A recently developed building-averaged urban surface scheme as coupled to an operational mesoscale model, TAPM, is evaluated for both flow and tracer dispersion using data from the 2002 Basel UrBan Boundary Layer Experiment (BUBBLE) conducted in the city of Basel, Switzerland. This scheme is based on the so-called town energy balance (TEB) approach and simulates turbulent fluxes using a generic canyon geometry to resolve energy balances for walls, roads and roofs. Air conditioning to close the building energy budget, in-canyon vegetation, and the effects of recirculation and venting of air within the canyon on turbulent fluxes are included. Comparison is also made with the original urban surface scheme of TAPM based on a simple slab approach with separate urban and vegetation–soil tiles and a specified anthropogenic heat flux.
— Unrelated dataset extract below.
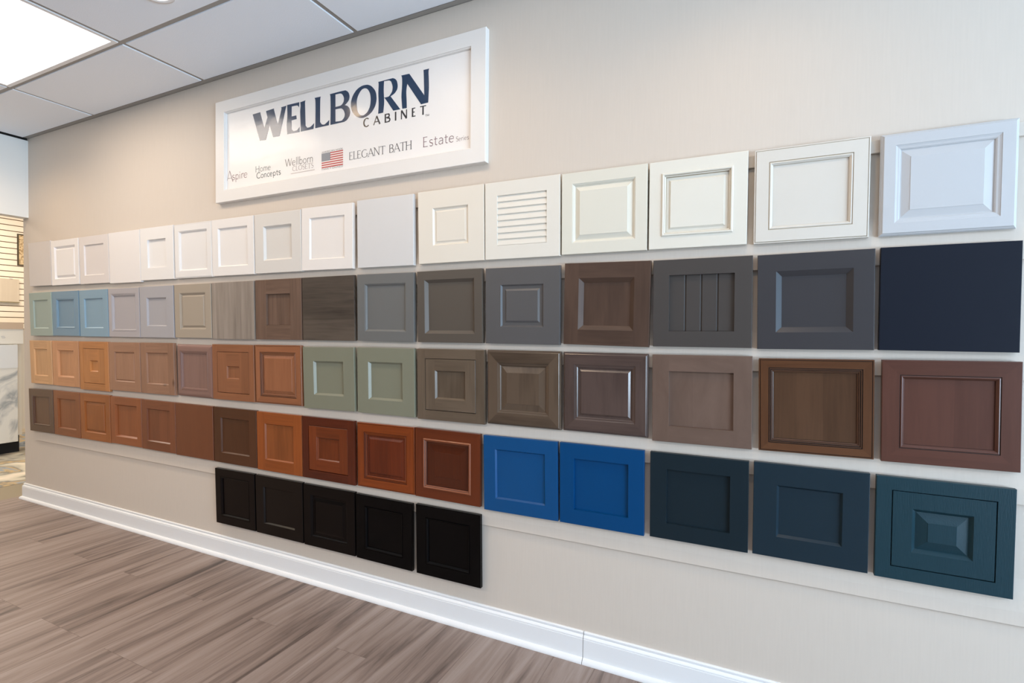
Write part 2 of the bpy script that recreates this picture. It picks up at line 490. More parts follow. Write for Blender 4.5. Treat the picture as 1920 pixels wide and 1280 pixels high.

The results show that the new scheme leads to an overall improvement in the prediction of surface fluxes, and is able to reproduce the observed near-neutral to weakly unstable conditions at night, which is a feature of urban meteorology. In contrast, the slab scheme predicts stable conditions at night. The observed concentration fields from the tracer experiments are better simulated using the new scheme, but because there were no nighttime tracer releases, the capability of the new scheme under full diurnal conditions could not be demonstrated. For the applications considered here, the computational efficiency of the new scheme in TAPM is on par with the slab scheme.